[Scenes as source code]
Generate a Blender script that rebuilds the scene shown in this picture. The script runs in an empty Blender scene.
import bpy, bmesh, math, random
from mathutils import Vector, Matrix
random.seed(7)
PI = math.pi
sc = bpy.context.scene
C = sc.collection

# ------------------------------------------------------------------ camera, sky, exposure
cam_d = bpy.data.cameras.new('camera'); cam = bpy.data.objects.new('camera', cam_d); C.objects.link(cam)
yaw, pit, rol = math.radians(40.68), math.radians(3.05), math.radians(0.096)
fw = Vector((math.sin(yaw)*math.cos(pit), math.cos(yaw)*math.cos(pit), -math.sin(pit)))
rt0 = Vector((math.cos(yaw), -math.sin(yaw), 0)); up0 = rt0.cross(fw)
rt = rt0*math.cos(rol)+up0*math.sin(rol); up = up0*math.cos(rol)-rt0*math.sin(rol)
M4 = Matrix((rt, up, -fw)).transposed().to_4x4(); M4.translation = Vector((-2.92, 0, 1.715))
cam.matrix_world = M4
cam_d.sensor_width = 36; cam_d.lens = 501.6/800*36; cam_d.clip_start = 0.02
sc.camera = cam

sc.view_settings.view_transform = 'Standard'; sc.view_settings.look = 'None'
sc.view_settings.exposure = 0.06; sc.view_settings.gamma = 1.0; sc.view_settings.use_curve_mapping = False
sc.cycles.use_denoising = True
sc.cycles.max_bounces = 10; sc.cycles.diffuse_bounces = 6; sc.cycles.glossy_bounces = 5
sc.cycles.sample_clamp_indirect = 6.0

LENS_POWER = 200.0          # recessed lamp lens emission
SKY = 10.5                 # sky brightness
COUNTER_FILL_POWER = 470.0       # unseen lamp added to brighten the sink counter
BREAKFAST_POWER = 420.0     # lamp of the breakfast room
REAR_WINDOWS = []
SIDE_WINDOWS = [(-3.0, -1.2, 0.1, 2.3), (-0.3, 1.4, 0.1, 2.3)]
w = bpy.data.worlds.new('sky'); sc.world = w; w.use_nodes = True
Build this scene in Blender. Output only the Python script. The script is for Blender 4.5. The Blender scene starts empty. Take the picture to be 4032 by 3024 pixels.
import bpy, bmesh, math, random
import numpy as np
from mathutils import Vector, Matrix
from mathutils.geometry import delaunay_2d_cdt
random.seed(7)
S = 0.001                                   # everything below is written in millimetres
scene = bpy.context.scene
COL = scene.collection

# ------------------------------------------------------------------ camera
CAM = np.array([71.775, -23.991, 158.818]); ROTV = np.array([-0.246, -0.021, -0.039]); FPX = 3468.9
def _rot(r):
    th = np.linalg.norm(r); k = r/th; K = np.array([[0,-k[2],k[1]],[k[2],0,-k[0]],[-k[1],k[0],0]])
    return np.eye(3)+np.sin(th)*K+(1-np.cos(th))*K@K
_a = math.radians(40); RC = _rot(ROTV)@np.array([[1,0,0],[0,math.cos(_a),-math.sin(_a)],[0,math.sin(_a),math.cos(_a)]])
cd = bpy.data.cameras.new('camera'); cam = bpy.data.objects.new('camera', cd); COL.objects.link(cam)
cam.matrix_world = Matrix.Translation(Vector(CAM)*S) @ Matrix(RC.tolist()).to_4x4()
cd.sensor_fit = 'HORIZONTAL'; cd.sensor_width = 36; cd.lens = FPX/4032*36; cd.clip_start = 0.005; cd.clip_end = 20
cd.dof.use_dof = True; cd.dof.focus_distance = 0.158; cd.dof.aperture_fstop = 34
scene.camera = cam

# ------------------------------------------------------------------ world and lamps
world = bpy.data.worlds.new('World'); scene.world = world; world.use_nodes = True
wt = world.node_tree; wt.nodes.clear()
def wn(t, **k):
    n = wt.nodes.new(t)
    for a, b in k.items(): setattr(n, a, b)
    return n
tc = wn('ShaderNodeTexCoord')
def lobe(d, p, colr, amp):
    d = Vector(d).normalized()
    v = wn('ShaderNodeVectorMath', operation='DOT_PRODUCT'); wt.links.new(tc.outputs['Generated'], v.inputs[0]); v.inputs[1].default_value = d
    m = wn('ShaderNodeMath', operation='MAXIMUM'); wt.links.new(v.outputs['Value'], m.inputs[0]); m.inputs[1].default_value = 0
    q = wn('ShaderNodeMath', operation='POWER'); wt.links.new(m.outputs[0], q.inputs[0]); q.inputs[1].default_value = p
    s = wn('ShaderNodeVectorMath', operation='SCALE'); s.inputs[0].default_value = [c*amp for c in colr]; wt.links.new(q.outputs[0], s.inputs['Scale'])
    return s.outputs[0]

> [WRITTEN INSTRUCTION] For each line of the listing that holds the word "script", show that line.

> [RESPONSE TO THE EXERCISE]
Generate a Blender script that rebuilds the scene shown in this picture. The script runs in an empty Blender scene.
Build this scene in Blender. Output only the Python script. The script is for Blender 4.5. The Blender scene starts empty. Take the picture to be 4032 by 3024 pixels.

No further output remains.